L’arrivo a Londra del grande musicista tedesco Georg Friedrich Handel (1685-1759) portò parte del pubblico inglese ad apprezzare le sue opere di stampo italiano (“Il Pastor fido”, “Giulio Cesare”, “Tamerlano” “Orlando”, “Alcina”), ma il loro successo fu alterno.
Furono soprattutto le composizioni orchestrali come la “Music for the Royal Fireworks” (Musica per i reali fuochi d’artificio) e la “Water Music” (Musica sull’acqua), composta per le regate del re e della sua corte sul Tamigi, ad accrescere moltissimo la sua fama.
La musica di Handel fu grande in Inghilterra e nel mondo di allora, ma il suo lavoro nel campo dell’opera fu ostacolato da rivalità nate nell’ambiente di corte, e la sua posizione di compositore operistico ebbe sempre una posizione difficile all’interno degli ambienti musicali inglesi.
Deposte allora le armi del teatro d’opera Handel si dedicò con successo alla composizione di Oratori in lingua inglese, quasi tutti di soggetto biblico: “Saul”, “Salomon”, “Susanna”, “Joshua”, “Jephte”, “Judah Maccabeus”, sono i titoli dei suoi oratori e i nomi dei personaggi che vi campeggiano da protagonisti assoluti, in uno spettacolo senza sfarzo di scene e costumi (così come è nella concezione dell’oratorio) ma portatori delle loro passioni e storie umane illuminate da folgoranti interventi divini.
Handel si rivolse a tutto il pubblico inglese - che amava ed apprezzava questi soggetti - con un linguaggio adeguato e in una lingua accessibile,: attraverso gli oratori egli fece della Bibbia una lettura quotidiana, e così si fece strada trovando la sua dimensione nel mondo della musica di allora.
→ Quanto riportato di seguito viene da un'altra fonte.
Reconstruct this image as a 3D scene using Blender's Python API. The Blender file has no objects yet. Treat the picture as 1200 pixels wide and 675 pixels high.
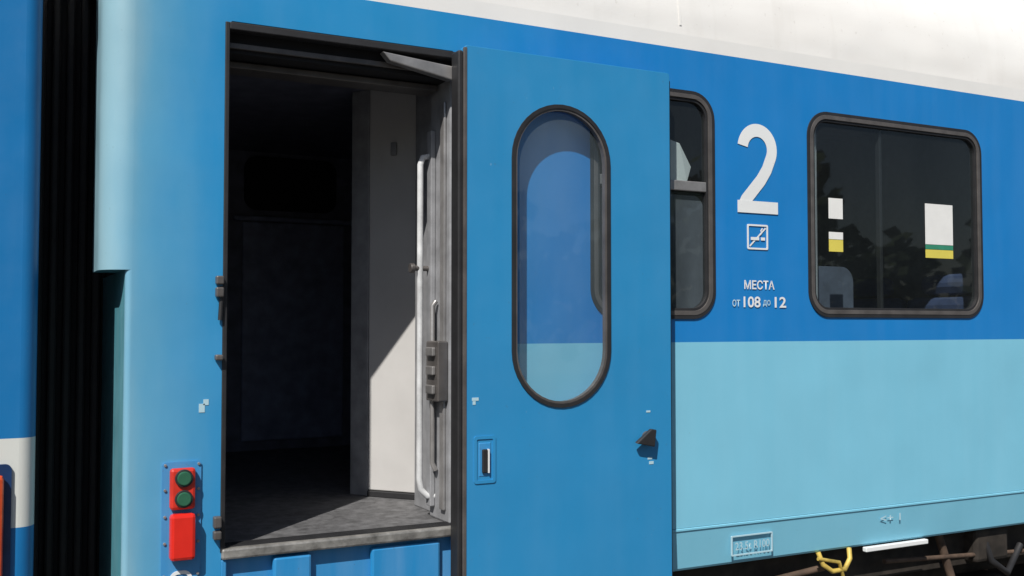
import bpy, bmesh, math, random
from mathutils import Vector, Matrix
from mathutils.geometry import tessellate_polygon
random.seed(3)
sc=bpy.context.scene
EYE=2.03
# ------------------------------------------------------------------ node helpers
def newmat(name):
    m=bpy.data.materials.new(name); m.use_nodes=True
    nt=m.node_tree; b=nt.nodes['Principled BSDF']; return m,nt,b
def N(nt,t,**k):
    n=nt.nodes.new(t)
    for a,v in k.items(): setattr(n,a,v)
    return n
def mixc(nt,f,a,b,mode='MIX'):
    n=N(nt,'ShaderNodeMix',data_type='RGBA',blend_type=mode)
    for i,v in ((0,f),(6,a),(7,b)):
        if isinstance(v,(int,float)): n.inputs[i].default_value=v
        elif isinstance(v,(tuple,list)): n.inputs[i].default_value=(*v[:3],1)
        else: nt.links.new(v,n.inputs[i])
    return n.outputs[2]
def math_(nt,op,a,b=0.0,clamp=False):
    n=N(nt,'ShaderNodeMath',operation=op); n.use_clamp=clamp
    for i,v in ((0,a),(1,b)):
        if isinstance(v,(int,float)): n.inputs[i].default_value=v
        else: nt.links.new(v,n.inputs[i])
    return n.outputs[0]
def maprange(nt,v,a,b,c=0.0,d=1.0,smooth=False):
    n=N(nt,'ShaderNodeMapRange'); n.interpolation_type='SMOOTHSTEP' if smooth else 'LINEAR'
    nt.links.new(v,n.inputs[0])
    for i,x in zip((1,2,3,4),(a,b,c,d)): n.inputs[i].default_value=x
    return n.outputs[0]
def noise(nt,scale,detail=4,stretch=None,rough=.55):
    tc=N(nt,'ShaderNodeTexCoord'); n=N(nt,'ShaderNodeTexNoise')
    n.inputs['Scale'].default_value=scale; n.inputs['Detail'].default_value=detail; n.inputs['Roughness'].default_value=rough
    if stretch:
        mp=N(nt,'ShaderNodeMapping'); mp.inputs['Scale'].default_value=stretch
        nt.links.new(tc.outputs['Object'],mp.inputs[0]); nt.links.new(mp.outputs[0],n.inputs['Vector'])
    else: nt.links.new(tc.outputs['Object'],n.inputs['Vector'])
    return n.outputs['Fac']
def xyz(nt):
    tc=N(nt,'ShaderNodeTexCoord'); s=N(nt,'ShaderNodeSeparateXYZ'); nt.links.new(tc.outputs['Object'],s.inputs[0]); return s.outputs
def bump(nt,b,h,strength,dist,prev=None):
    n=N(nt,'ShaderNodeBump'); n.inputs['Strength'].default_value=strength; n.inputs['Distance'].default_value=dist
    nt.links.new(h,n.inputs['Height'])
    if prev: nt.links.new(prev,n.inputs['Normal'])
    nt.links.new(n.outputs[0],b.inputs['Normal']); return n.outputs[0]
def paint(name,col,dirt=(.10,.09,.075),rough=.38,streak=.07,speck=.25,dents=.25,coat=.15,builder=None):
    m,nt,b=newmat(name)
    c=builder(nt) if builder else None
    if c is None:
        r=N(nt,'ShaderNodeRGB'); r.outputs[0].default_value=(*col,1); c=r.outputs[0]
    st=maprange(nt,noise(nt,1.0,4,(9,9,.9)),.40,.80)
    hsv=N(nt,'ShaderNodeHueSaturation'); hsv.inputs['Saturation'].default_value=.80; hsv.inputs['Value'].default_value=1.15
    nt.links.new(c,hsv.inputs['Color'])
    c=mixc(nt,math_(nt,'MULTIPLY',st,streak*1.6,True),c,hsv.outputs[0])
    c=mixc(nt,math_(nt,'MULTIPLY',maprange(nt,noise(nt,2.6,6),.3,.75),.08),c,(0,0.02,.05))
    sp=maprange(nt,noise(nt,60,3),.69,.76)
    sp=math_(nt,'MULTIPLY',sp,speck*.6)
    c=mixc(nt,sp,c,dirt)
    sp2=math_(nt,'MULTIPLY',maprange(nt,noise(nt,38,2,(1,1,.5)),.75,.79),speck*.5)
    c=mixc(nt,sp2,c,(.55,.65,.7))
    nt.links.new(c,b.inputs['Base Color'])
    nt.links.new(maprange(nt,noise(nt,7,3),.3,.7,rough-.07,rough+.17),b.inputs['Roughness'])
    b.inputs['Coat Weight'].default_value=coat; b.inputs['Coat Roughness'].default_value=.25
    if dents:
        p=bump(nt,b,noise(nt,1.7,1,(1,1,1.3)),dents,.03)
        bump(nt,b,noise(nt,90,2),.10,.0015,p)
    return m
def simple(name,col,rough=.6,metal=0.0,var=.3,scale=12,bmp=.15):
    m,nt,b=newmat(name)
    dk=tuple(x*(1-var) for x in col); lt=tuple(min(1,x*(1+var*.5)) for x in col)
    c=mixc(nt,maprange(nt,noise(nt,scale,5),.3,.7),dk,lt)
    nt.links.new(c,b.inputs['Base Color']); b.inputs['Metallic'].default_value=metal
    b.inputs['Roughness'].default_value=rough
    if bmp: bump(nt,b,noise(nt,scale*5,3),bmp,.003)
    return m
def glass(name,tint,rough=0.02,haze=0.0,hcol=(.4,.45,.5)):
    m,nt,b=newmat(name); nt.nodes.remove(b); out=nt.nodes['Material Output']
    t=N(nt,'ShaderNodeBsdfTransparent'); t.inputs[0].default_value=(*tint,1)
    g=N(nt,'ShaderNodeBsdfGlossy'); g.inputs['Roughness'].default_value=rough
    lw=N(nt,'ShaderNodeLayerWeight'); lw.inputs[0].default_value=.5
    f=math_(nt,'ADD',math_(nt,'MULTIPLY',math_(nt,'POWER',lw.outputs['Facing'],4.0),.95),.055,True)
    d=N(nt,'ShaderNodeBsdfDiffuse'); d.inputs[0].default_value=(*hcol,1)
    m0=N(nt,'ShaderNodeMixShader')
    nt.links.new(maprange(nt,noise(nt,4,5,(1,1,.4)),.3,.7,haze*.6,haze*1.4),m0.inputs[0])
    nt.links.new(t.outputs[0],m0.inputs[1]); nt.links.new(d.outputs[0],m0.inputs[2])
    mx=N(nt,'ShaderNodeMixShader'); nt.links.new(f,mx.inputs[0])
    nt.links.new(m0.outputs[0],mx.inputs[1]); nt.links.new(g.outputs[0],mx.inputs[2]); nt.links.new(mx.outputs[0],out.inputs[0])
    bn=N(nt,'ShaderNodeBump'); bn.inputs['Strength'].default_value=.05; bn.inputs['Distance'].default_value=.01
    nt.links.new(noise(nt,2.5,2),bn.inputs['Height']); nt.links.new(bn.outputs[0],g.inputs['Normal'])
    return m
# ------------------------------------------------------------------ materials
BLUE=(.008,.21,.57); LBLUE=(.215,.565,.74); WHITE=(.86,.85,.82)
def body_cols(nt):
    s=xyz(nt); x,z=s[0],s[2]
    blue=mixc(nt,maprange(nt,x,1.3,2.4,smooth=True),(.018,.27,.58),BLUE)
    wob=math_(nt,'MULTIPLY',noise(nt,1.0,4,(3,3,.7)),.30)
    xx=math_(nt,'ADD',x,wob)
    blue=mixc(nt,math_(nt,'MULTIPLY',maprange(nt,xx,.60,.97,1,0,True),.9),blue,(.13,.39,.57))
    blue=mixc(nt,math_(nt,'MULTIPLY',maprange(nt,xx,.52,.70,1,0,True),.85),blue,(.30,.49,.56))
    low=math_(nt,'MULTIPLY',math_(nt,'LESS_THAN',z,-.072),math_(nt,'GREATER_THAN',x,1.75))
    c=mixc(nt,low,blue,LBLUE)
    c=mixc(nt,math_(nt,'GREATER_THAN',z,1.235),c,WHITE)
    return c
body=paint('body_paint',BLUE,builder=body_cols,dents=.25)
doorp=paint('door_paint',(.024,.255,.53),speck=.3,dents=.2)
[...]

Ispirandosi al Vecchio e al Nuovo Testamento la musica dei suoi oratori si fa redentrice e messaggera della parola del Cristo, infine celebrata nell’oratorio “Il Messia” (1741), il più celebre e più amato per la grandiosità e la potenza espressiva soprattutto dei brani corali - dove la maestria di Handel si evidenzia - e che ha una grande imponenza costruttiva; il compito del coro va dal semplice commento all’azione che si va svolgendo ad una espressione musicale completa con lunghi brani articolati in varie parti, pezzi di contrappunto e fughe di rara capacità compositiva.